New ‘Bojack’ season gallops ahead of the pack

Photo courtesy of Netflix

It has become all too common to have “damaged” lead characters in television shows, once a rejection of an age of perfect and pristine plastic dolls laugh-tracking their way through life in the lens of the camera. Now this rejection has turned into a faux-acknowledgement of human fault, romanticizing the notion of imperfection to the degree of fetishizing personal problems and exploiting the ill for entertainment.
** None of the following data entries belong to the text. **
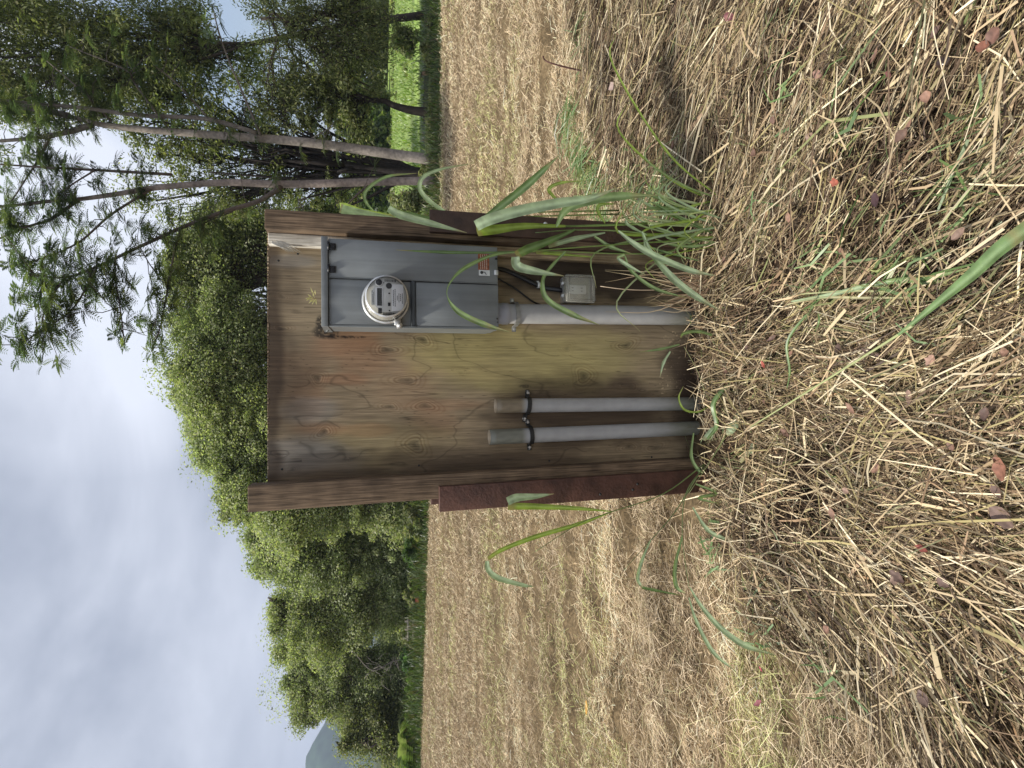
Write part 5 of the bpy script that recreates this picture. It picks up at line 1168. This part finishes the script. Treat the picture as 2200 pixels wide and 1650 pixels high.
def palm(label, x, y, Y, hpx, n, Ln, pale):
    top = at(x, y, Y); base = np.array([top[0], top[1], float(hgt(top[0], top[1])) - .05]); t = thing('palm', label, 'palm', base)
    mb = MB(); mb.tube(bez(base, top, 6, 0, .03), np.linspace(.09, .06, 6), 8, col=(.2, .17, .13)); mb.build('trunk', M_bark, t, base)
    for k in range(n):
        a = 6.283 * k / n + rng.normal(0, .2); d = np.array([math.cos(a), math.sin(a), rng.uniform(.5, 1.3)]); L_ = Ln * rng.uniform(.8, 1.2)
        V = frond(top, d, L_, 16, .75); c_ = pal(1, [(.16, .22, .07), (.28, .32, .14), (.10, .15, .04)], [1, pale, 1])[0]
        mesh_obj('frond', np.array(V) - base, np.arange(len(V)).reshape(-1, 4), M_fern, t, C=np.tile(np.clip(c_, 0, 1), (len(V), 1)))
palm('small palm with pale fronds at the left end of the tree row', 870, 1592, 20.8, 40, 11, 1.0, 1.5)
palm('small palm with arching green fronds behind the lime green shrub', 865, 1636, 21.2, 40, 11, 1.1, 1)
# gray dead twigs hanging in one crown, fallen pale branch
c0 = at(800, 1445, 21.2)
t = thing('dead_branch', 'bare gray dead branch hanging in the shade under the trees', 'dead branch', c0); mb = MB()
mb.tube(catmull([at(760, 1400, 21.2), at(800, 1440, 21.2), at(845, 1420, 21.2), at(885, 1415, 21.2)], 5), .02, 6, col=(.17, .15, .13))
for k in range(18):
    a = at(rng.uniform(780, 850), rng.uniform(1405, 1460), 21.2); b = a + np.array([rng.normal(0, .5), rng.normal(0, .3), -rng.uniform(.1, .7)]); mb.tube(bez(a, b, 4, 0, .05), [.012, .01, .007, .004], 4, col=(.19, .17, .15))
mb.build('twig', M_bark, t, c0)
c0 = at(908, 1384, 20.2); c0[2] = float(hgt(c0[0], c0[1]))
t = thing('fallen_branch', 'bent pale bare branch lying at the field edge by the rail', 'fallen branch', c0); mb = MB()
mb.tube(catmull([c0, at(900, 1380, 20.2), at(893, 1388, 20.3), at(880, 1398, 20.4)], 5), np.linspace(.03, .012, 16), 6, col=(.42, .37, .30)); mb.tube(bez(at(900, 1380, 20.2), at(895, 1372, 20.2)), .012, 5, col=(.42, .37, .30)); mb.build('limb', M_bark, t, c0)
c0 = at(908, 1350, 20.2); c0[2] = float(hgt(c0[0], c0[1]))
t = thing('wooden_rail', 'small weathered gray wooden rail standing among the shrubs', 'rail', c0)
for dx in (-.28, 0.02, .30): mb = MB(); mb.box(c0[0] + dx - .03, c0[0] + dx + .03, c0[1] - .03, c0[1] + .03, c0[2] - .05, c0[2] + .42, .006); mb.build('upright', M_batten, t, c0)
for dz in (.14, .32): mb = MB(); mb.box(c0[0] - .36, c0[0] + .38, c0[1] - .06, c0[1] - .032, c0[2] + dz - .03, c0[2] + dz + .03, .006); mb.build('crossbar', M_batten, t, c0)
c0 = at(895, 1287, 19.0)
M_red = plain('faded_red_plastic', (.55, .10, .08), .5)
t = thing('red_tub', 'small faded red upturned tub among the shrubs at the field edge', 'tub', c0)
mb = MB(); mb.lathe([(.0005, .06), (.07, .06), (.10, .02), (.115, -.05)], c0, 'z', 20); mb.build('bowl', M_red, t, c0)
mb = MB(); mb.lathe([(.112, -.045), (.135, -.048), (.135, -.06), (.112, -.06)], c0, 'z', 20); mb.build('rim', M_red, t, c0)
mb = MB(); mb.tube([c0 + np.array([0, 0, -.05]), np.array([c0[0], c0[1], float(hgt(c0[0], c0[1])) - .05])], .03, 8, col=BK); mb.build('stake', M_bark, t, c0)
c0 = at(930, 158, 15.8); c0[2] = float(hgt(c0[0], c0[1]))
t = thing('tree_stump', 'short dark brown stump with thin shoots in the meadow edge', 'stump', c0); mb = MB()
tp_ = at(907, 158, 15.8); mb.tube([c0 - np.array([0, 0, .05]), (c0 + tp_) / 2, tp_], [.075, .06, .055], 9, col=(.10, .07, .045)); mb.build('trunk', M_bark, t, c0)
mb = MB()
for k in range(7): mb.tube(bez(tp_, tp_ + np.array([rng.normal(0, .25), rng.normal(0, .2), rng.uniform(.15, .5)]), 4, 0, .03), [.008, .006, .005, .003], 4, col=(.10, .09, .05))
mb.build('shoot', M_bark, t, c0)
# a bird far off in the sky
c0 = at(585, 1522, 30.)
t = thing('bird', 'tiny dark bird flying in the pale sky above the trees', 'bird', c0); mb = MB()
mb.lathe([(.0005, -.09), (.018, -.05), (.024, 0), (.015, .05), (.0005, .085)], c0, 'x', 10, col=(.05, .05, .05))
for s_ in (-1, 1): mb.add([c0 + np.array(v) for v in ((.03, 0, .005), (-.03, 0, .005), (-.02, s_ * .12, .05), (.02, s_ * .10, .05), (-.015, s_ * .22, .03))], [(0, 1, 2, 3), (3, 2, 4)], (.05, .05, .05))
mb.build('body', M_black, t, c0)

# ------------------------------------------------------------------ the humid air: far things fade
hz = MB().box(-1150, 1150, -330, 1300, -30, 128)
M_haze = bpy.data.materials.new('haze'); M_haze.use_nodes = True; n = M_haze.node_tree.nodes; n.clear()
pv = n.new('ShaderNodeVolumePrincipled'); pv.inputs['Density'].default_value = .0005; pv.inputs['Color'].default_value = (.60, .70, .88, 1); pv.inputs['Anisotropy'].default_value = .2
mo = n.new('ShaderNodeOutputMaterial'); M_haze.node_tree.links.new(pv.outputs[0], mo.inputs['Volume'])
stuff(hz.build('haze', M_haze), 'thin humid air')
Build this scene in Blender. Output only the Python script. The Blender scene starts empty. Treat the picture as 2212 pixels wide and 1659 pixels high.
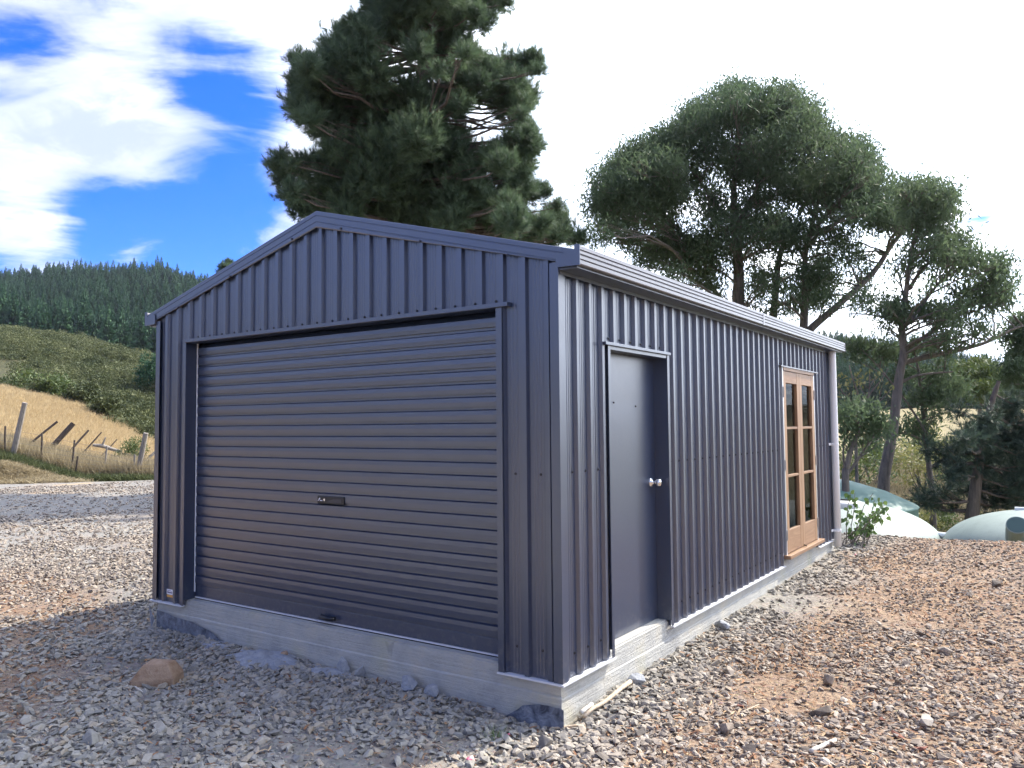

When fans first started watching “Bojack Horseman,” they were under the impression that it was simply another show relying heavily on that trope. Much of the show’s action and comedy derives from Bojack’s drunken-antics resulting in awkward situations, while the rest of the cast serves to complement the main action, to be the spectators to Bojack’s personal train wreck. 

No matter what personal improvements Bojack seems to make, he always manages to crash back to this mangled state. With each season finale, Bojack learns some lesson about his own personal flaw and makes steps to fix himself, but always finds some other avenue with which to handicap himself in each subsequent season. 

One can excuse this repetitive plot structure as a commentary on the nature of damaged people for only so long — yes, perhaps that notion holds some passing validity to those struggling with mental illness, but even if the audience takes it as truth, it understands this idea by the fourth season and tires of it eventually. 

Even for a show that has eschewed the sitcom-narrative format, as is all-too-common nowadays for mature animated shows, in favor of more experimental strucutres — the narrative itself has to start to evolve, not simply the structure of the narrative.

It is therefore appropriate —and typical of a show that relies heavily on its own self-referential style of humor, constantly winking at the audience —­­ that Bojack not only addresses these concerns, but specifically targets and mentions them frequently.

Bojack himself laments how in a television show, there can be no happy ending as a happy ending means that there is nothing more for the audience. In a later episode, Diane Nguyen, Bojack’s biographer on the show, addresses the fetishizing of flawed characters — fearing that the television show she helped pen and in which Bojack stars normalizes the self-destructive and reckless behavior shown by the on-screen character. 

Bojack spends much of the season obsessing over how related his behavior is to the flawed character on screen, blurring the lines between his reality and his show —deliberate parallels the writers use to acknowledge their fault in engaging in the same exploitation of damaged behavior as other shows.

While the newly released fifth season of the show still engages with the same tropes as previous seasons — Bojack finding another self-destructive outlet for his own unresolved issues, with these issues wreaking havoc on those around him — the acknowledgement of the show’s problems within the narrative leads the viewer to believe, at the very least, something will change. And it does. The season ends on a note that is, at the very least, far more positive than previous season finale not simply because of the action Bojack takes, but because of the motivations behind Bojack’s actions as he finally pulls the trigger on something that he is reluctant to do not out of a desire to truly improve himself.

The writers pull off this narrative theme expertly while simultaneously doubling down on their creative narrative structure — more than half the episodes this season employ some form of an experimental or non-traditional plot structure — and the self-referential humor is nothing short of impressive. Bojack’s twenty-minute-long eulogy and having the entirety of an episode set at a funeral might fail spectacularly with other shows, but the writing staff pulls it off epertly.

The cast does a superb job as usual, and the addition of Rami Malek (“Mr. Robot”) and Stephanie Beatriz (“Brooklyn Nine Nine”) complement the already wonderful cast. Will Arnett (“Arrested Devlopment”) consistently blends into his role, and this is still Amy Sedaris’ best work since “Strangers with Candy.”

Calling this Netflix’s best show to date is no stretch. No other original series carries itself with the same level of maturity, no other show matches its emotional depth and no other show executes difficult themes and narratives with such apparent ease while remaining fresh and entertaining. A show of Bojack Horseman’s caliber deserves the viewer’s attention without reservation or division.